Perhaps as part of its “hyper-realism,” the story, or at least Nella’s narration, gestures towards a lack of narrative coherence in the “real-world.” The novel opens with Nella saying “There is no beginning and there is no ending. I know that now. For others perhaps there are stories that lead someplace, but not mine.” (my translation) Of course, the novel does actually have a narrative arc, and when we reach the end we know we have reached the end–but of course, we get to walk away. In the prologue that opens with the quoted lines, we discover that for Nella stories are what she uses to soothe Robert with the promise of a brighter future. We also know that she is aware that her “victory conditions” are likely impossible, in particular staying with Robert if they are taken away from/abandoned by their parents. This drives her distrust of adult authorities (who, to be honest, are often revealed to be incapable of resolving many of the at times quite horrific predicaments the children find themselves in), in turn prolonging the conflicts revolving around Gerard and the Merman. I find it a realistic portrayal of the reality for many children in this situation–surrounded by horrors and adults who are either untrustworthy or incompetent (or simply bound by the often problematic rules and aims of the adult world). Fulfilling the potential of speculative fiction as a genre or narrative practice, the irruption of the otherworldly merman into this perhaps too-familiar world serves to draw out these complications and make them visible in a new way. The epilogue shows the two children separated, though back in touch again–Nella’s key victory condition of staying with Robert (who is now safe, but not in the friendliest of foster care situations) has not been met, and so this story has not fulfilled the function she has for stories. No beginning and no ending, only the ongoing tension regarding Robert’s well-being. This is a story of trauma, and insofar as trauma entails a lifetime of working-through, we are certainly not meant to hold this gloomy perspective against Nella.

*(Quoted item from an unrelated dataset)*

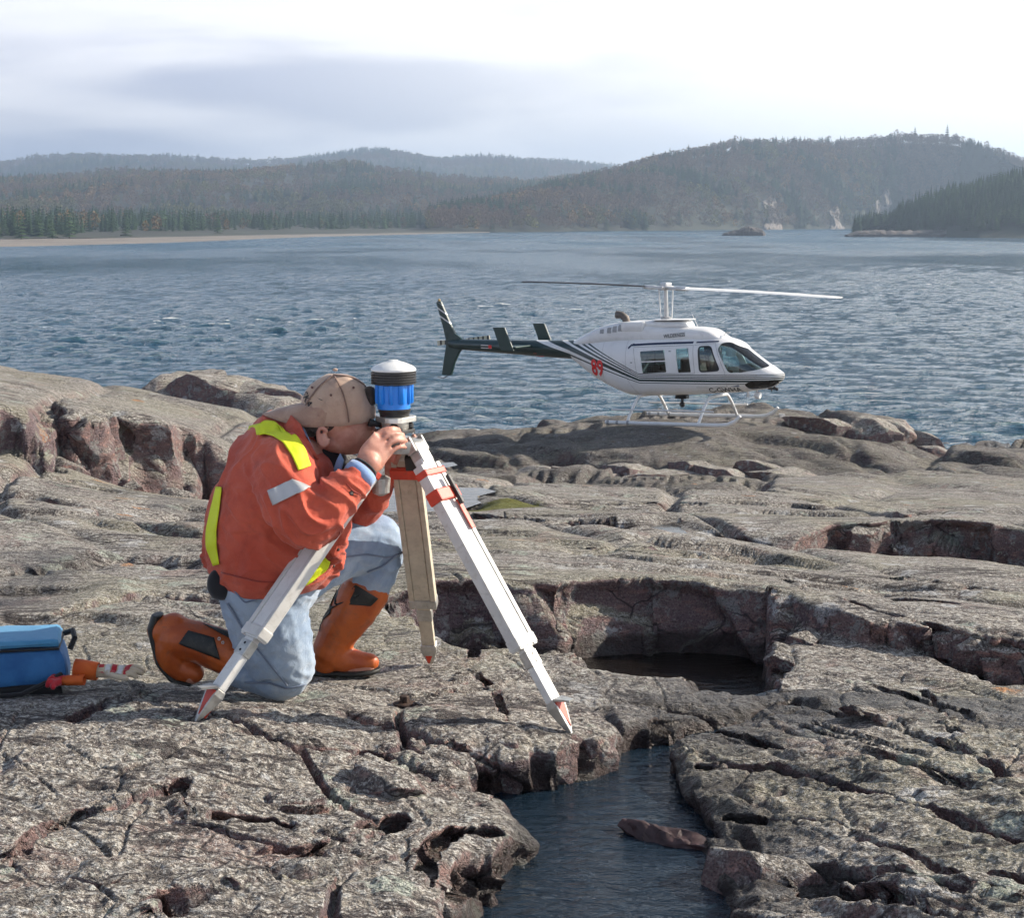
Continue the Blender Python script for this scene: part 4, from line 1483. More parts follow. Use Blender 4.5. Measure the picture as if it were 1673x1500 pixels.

There are nevertheless spots of hope and positive momentum in the narrative–not the sort of nice-and-tidy happy endings of the stories Nella tells Robert (which, we must be honest, are the stories you need when you are in the position of our two protagonists–is there a sense in which their story cannot be a story “for” them? I suppose that is the case with any story about kids but written for adults…), but sacrificial love shines bright throughout, even if caught up in all the horror and impossible choices that confront our protagonists specifically as well as any neglected and vulnerable children. The merman, in addition to the thematic functions addressed above, also comes in to the semiotic system of Nella’s relationship with Robert and their parents, and his disruption of this system (or resolution of the underlying tension) is the arc and closure this story provides, even if, being a story of trauma, we must agree with Nella that in an important sense there is “no beginning and no ending.” Initially the merman is just another victim–not even one Nella is related to, and so a potentially dangerous distraction from her efforts to ensure her own and Robert’s survival. But Nella is compelled to help him, at increasingly great risk to herself. So initially the merman’s victim position reinforces Nella’s usual position of surrogate parent, stepping in where the actual adults have abused or neglected the victim. But from there the relationship is complicated, breaking up the fixed positions of Surrogate (Nella) Victim (Robert) and Adults (incompetents). The telepathic merman is physically adult (and dangerously so in spite of his weakened condition), but must be cared for. As the story progresses he uses his telepathic connection with Nella not only to request help, but to reassure and comfort–where Nella was the one to tell Robert comforting stories in which everything ends up all right, now it is Nella’s turn to be told all will be well. Can an adult promise that? No, and Nella will be more aware of that than most–but she has personally gone to great lengths to back up her reassurances, at significant cost to herself and others, and at the end, just as she is doing the same, she is finally displaced from her position as surrogate adult and gets to benefit along with her brother from the sacrificial action of the merman.

I will have to finish up here–forgive my lengthy notes at the end, this was my first opportunity to “think out loud” about the book. This novel would fit in perfectly with my “Nordic Otherworlds” course, and I was going to assign it (while I was still reading it myself) last time I taught Reading and Composition–but on realizing how graphic and intense some of the abuse was (no, it is not like that constantly–just some high points) I decided to put it off for the time being. I haven’t read the English translation, but I’m sure it is fine. I recommend it, with all the reservations I mentioned above. No shame in deciding it is too much for you.